The pull-off is a special type of tongue blocking move, where you block all the holes before pulling your tongue of the harp, creating suction that results in a percussive attack when you remove your tongue and sound the inhaled chord.
In Harmonica For Dummies, Second Edition, I show the technique using animated video, and also use it in two licks that I demonstrate in an audio track.
The video demonstration:
And the audio demonstration of using it in a musical context:
There's also a pull-off that I used lip-pursing, where you touch the tip of your tongue to a single hole and pull off aggressively, in a way that slightly bends or lowers the pitch of the note before sounding it. So there's no chord-sound or "dirt" of the type that accompanies TB. Just a "thwap" sound on one note.

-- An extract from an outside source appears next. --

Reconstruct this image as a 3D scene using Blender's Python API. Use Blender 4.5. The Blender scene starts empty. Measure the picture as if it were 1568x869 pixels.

Hey Winslow, can you give any clues as to how to generate the Stevie pizzicato technique? Can you do it? Can you teach someone by Skype how to make that sound? TIA
Although the Stevie pizzicato as heard in the clip at about 0:38 is not a tongue blocking technique, it is related to a pulloff as it also utilizes suction.
To do it (or to get as close as I can), I place the tip of my tongue on the roof of my mouth directly at the base of my upper front teeth as if to make a T sound.
However, if I simply tongue the notes with a T articulation, I won't get that popping, quick-decaying sound that Stevie gets. This takes an extra ingredient.
To get the sound, I don't inhale. Instead, I create suction in my mouth, which pulls part of the front part of the tongue onto the roof of my mouth.
When I pull my tongue away, the note sounds with slight explosion from the built-up suction. The tongue-far-forward brightens the sound, but the fact that I'm not inhaling, just using mouth suction, allows the note to die away quickly, like a plucked violin string. =========== Winslow
After some practise this evening, I realised the way I often experiment with vamping is pretty much what Pull-offs are all about. I'd probably call it a 'hard lift' or something personally, but that's just semantics at the end of the day.
I see it as akin to a regular hand wah-wah compared to one where you put extra tension on your hands just before the release; the effect is similar but with more contrast.
Definitely a useful technique for interesting accent or syncopation.